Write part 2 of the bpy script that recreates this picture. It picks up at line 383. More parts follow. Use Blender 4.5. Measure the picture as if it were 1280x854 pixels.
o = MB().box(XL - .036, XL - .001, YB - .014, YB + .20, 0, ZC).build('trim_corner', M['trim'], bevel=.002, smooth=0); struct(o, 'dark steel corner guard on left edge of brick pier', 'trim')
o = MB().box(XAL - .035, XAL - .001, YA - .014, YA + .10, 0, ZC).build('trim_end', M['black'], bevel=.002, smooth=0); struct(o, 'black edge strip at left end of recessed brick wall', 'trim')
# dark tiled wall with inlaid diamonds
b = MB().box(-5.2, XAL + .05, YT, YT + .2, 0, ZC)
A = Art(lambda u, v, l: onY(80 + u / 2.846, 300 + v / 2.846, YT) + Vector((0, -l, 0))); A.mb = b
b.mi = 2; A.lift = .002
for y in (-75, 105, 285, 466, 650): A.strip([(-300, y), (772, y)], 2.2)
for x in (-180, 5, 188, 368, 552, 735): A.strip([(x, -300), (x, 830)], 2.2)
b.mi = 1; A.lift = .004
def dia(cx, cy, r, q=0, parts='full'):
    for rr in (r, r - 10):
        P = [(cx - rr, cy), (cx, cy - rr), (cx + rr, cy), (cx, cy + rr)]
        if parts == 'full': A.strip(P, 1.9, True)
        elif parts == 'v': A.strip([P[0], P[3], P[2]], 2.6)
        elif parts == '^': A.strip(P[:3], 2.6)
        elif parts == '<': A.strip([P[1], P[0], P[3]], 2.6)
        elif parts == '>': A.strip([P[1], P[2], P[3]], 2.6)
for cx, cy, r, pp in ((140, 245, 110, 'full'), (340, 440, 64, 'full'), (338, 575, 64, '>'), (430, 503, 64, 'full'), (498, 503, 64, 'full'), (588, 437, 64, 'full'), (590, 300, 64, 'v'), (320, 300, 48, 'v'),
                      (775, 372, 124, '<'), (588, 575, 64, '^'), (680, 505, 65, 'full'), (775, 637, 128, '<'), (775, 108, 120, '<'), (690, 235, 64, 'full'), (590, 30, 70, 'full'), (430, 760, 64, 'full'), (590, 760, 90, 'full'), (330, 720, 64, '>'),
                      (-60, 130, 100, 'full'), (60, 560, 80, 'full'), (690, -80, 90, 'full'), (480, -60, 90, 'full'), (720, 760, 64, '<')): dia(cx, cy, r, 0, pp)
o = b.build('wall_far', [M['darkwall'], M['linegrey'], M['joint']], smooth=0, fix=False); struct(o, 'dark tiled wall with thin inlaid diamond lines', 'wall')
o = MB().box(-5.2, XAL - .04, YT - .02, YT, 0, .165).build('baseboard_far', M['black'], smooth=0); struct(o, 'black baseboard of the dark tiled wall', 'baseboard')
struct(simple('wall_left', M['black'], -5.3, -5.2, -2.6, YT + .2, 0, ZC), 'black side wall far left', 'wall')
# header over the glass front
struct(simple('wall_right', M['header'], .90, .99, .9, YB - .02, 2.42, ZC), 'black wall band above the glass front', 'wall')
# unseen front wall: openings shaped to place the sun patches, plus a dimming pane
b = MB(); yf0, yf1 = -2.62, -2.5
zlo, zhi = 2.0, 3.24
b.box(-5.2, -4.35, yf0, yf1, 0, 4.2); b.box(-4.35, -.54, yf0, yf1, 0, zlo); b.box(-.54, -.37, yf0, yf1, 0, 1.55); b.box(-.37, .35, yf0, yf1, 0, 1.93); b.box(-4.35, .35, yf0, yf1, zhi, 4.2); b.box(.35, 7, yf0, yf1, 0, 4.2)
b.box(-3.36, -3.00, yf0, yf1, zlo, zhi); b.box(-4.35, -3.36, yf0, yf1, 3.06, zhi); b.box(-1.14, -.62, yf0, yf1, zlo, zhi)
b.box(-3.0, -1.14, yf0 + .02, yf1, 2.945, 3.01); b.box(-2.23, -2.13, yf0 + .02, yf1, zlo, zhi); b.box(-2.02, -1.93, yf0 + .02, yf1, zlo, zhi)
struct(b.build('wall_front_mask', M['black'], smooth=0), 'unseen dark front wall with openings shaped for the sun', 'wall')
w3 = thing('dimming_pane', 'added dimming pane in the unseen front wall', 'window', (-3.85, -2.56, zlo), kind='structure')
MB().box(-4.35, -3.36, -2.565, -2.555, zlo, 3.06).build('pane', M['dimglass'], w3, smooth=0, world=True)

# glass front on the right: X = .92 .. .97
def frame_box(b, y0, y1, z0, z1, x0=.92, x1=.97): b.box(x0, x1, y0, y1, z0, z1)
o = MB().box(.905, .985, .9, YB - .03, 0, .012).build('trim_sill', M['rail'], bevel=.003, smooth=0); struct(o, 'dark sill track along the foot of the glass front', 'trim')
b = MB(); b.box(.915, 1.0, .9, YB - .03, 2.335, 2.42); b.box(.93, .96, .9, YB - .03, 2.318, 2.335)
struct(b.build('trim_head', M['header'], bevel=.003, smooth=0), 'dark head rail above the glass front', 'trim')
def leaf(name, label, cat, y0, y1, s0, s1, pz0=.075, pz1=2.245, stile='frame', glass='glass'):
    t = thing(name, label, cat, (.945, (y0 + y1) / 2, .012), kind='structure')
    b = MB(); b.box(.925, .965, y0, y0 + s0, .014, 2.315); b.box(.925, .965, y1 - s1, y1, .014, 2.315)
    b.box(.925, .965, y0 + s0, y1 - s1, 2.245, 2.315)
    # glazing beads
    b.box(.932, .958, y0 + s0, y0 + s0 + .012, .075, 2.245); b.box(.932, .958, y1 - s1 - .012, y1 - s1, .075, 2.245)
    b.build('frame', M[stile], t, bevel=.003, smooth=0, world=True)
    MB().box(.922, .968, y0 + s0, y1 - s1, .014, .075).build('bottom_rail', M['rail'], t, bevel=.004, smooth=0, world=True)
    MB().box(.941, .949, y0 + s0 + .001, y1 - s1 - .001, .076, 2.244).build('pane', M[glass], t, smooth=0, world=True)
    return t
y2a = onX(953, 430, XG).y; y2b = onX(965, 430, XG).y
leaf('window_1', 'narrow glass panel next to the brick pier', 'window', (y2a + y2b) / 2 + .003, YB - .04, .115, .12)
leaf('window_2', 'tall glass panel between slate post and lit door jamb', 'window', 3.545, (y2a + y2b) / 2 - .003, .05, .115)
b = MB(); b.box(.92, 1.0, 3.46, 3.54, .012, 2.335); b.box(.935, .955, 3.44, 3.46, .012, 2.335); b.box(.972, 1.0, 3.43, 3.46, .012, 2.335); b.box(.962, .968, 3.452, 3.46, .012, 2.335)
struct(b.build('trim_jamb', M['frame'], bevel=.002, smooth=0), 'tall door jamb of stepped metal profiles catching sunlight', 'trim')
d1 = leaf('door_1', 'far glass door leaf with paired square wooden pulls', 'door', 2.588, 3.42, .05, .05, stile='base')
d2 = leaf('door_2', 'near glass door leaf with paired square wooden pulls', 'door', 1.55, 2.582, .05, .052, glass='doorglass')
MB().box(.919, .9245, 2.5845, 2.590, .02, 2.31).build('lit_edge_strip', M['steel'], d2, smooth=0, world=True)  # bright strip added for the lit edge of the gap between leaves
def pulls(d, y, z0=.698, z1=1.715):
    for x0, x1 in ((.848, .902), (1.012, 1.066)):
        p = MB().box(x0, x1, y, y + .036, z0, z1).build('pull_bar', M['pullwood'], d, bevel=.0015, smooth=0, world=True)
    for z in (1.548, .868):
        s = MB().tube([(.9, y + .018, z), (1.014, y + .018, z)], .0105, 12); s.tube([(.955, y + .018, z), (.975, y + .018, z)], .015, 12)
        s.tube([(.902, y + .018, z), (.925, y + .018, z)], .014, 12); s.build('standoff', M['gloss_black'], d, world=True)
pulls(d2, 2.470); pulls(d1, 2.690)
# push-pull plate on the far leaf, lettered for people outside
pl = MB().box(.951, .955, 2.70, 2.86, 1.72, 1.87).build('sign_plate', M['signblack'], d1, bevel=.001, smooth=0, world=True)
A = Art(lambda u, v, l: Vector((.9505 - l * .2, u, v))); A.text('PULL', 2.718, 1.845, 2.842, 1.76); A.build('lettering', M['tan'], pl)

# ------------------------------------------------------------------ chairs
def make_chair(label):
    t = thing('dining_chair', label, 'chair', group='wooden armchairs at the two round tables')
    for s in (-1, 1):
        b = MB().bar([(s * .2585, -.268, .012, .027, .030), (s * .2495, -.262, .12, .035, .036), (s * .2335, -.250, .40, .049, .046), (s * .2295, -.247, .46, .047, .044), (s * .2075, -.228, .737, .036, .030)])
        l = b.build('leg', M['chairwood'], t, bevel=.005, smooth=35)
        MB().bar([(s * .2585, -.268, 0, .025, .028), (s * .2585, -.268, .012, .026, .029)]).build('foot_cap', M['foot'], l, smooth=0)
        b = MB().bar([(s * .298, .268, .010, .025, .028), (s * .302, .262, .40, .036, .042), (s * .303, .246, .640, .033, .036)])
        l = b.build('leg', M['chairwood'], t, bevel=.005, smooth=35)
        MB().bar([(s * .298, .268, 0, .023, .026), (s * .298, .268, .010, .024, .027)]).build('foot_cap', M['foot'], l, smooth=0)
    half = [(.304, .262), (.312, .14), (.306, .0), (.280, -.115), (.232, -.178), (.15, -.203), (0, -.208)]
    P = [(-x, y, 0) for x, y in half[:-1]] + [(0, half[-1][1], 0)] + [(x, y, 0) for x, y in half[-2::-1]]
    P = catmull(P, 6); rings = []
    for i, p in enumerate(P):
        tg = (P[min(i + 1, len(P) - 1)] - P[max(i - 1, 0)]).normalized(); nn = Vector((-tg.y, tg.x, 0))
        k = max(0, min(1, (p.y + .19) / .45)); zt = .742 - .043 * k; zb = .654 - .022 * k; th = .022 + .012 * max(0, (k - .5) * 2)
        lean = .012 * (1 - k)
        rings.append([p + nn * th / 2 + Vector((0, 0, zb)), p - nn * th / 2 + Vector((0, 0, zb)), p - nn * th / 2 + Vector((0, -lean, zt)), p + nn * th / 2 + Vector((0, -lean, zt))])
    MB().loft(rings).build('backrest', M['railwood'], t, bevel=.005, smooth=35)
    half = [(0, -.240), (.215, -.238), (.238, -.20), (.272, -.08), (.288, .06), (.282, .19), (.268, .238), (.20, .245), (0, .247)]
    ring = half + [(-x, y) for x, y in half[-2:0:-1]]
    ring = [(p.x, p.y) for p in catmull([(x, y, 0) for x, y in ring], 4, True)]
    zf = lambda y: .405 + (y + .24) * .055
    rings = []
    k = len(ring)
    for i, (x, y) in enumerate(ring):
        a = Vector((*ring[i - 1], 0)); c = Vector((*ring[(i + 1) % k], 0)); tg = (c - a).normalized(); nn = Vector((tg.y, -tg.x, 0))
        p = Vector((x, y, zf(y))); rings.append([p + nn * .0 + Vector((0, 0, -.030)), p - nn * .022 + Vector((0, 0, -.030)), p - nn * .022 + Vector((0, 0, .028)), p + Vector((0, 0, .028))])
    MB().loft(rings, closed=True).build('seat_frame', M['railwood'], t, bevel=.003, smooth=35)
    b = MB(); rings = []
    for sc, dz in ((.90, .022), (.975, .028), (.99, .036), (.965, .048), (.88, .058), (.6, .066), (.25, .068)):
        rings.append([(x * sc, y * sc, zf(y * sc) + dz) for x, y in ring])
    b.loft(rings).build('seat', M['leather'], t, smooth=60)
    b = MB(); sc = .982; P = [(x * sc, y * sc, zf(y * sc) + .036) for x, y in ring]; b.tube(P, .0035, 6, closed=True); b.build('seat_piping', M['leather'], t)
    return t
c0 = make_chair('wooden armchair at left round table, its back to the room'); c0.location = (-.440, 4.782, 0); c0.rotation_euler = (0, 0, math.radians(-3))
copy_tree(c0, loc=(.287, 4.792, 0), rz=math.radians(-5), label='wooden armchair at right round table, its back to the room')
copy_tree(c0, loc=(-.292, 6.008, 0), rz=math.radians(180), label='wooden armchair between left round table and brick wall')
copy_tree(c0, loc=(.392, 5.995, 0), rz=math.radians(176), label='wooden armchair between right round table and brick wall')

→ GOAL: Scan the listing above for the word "parts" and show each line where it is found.

→ TASK RESPONSE:
Write part 2 of the bpy script that recreates this picture. It picks up at line 383. More parts follow. Use Blender 4.5. Measure the picture as if it were 1280x854 pixels.
def dia(cx, cy, r, q=0, parts='full'):
        if parts == 'full': A.strip(P, 1.9, True)
        elif parts == 'v': A.strip([P[0], P[3], P[2]], 2.6)
        elif parts == '^': A.strip(P[:3], 2.6)
        elif parts == '<': A.strip([P[1], P[0], P[3]], 2.6)
        elif parts == '>': A.strip([P[1], P[2], P[3]], 2.6)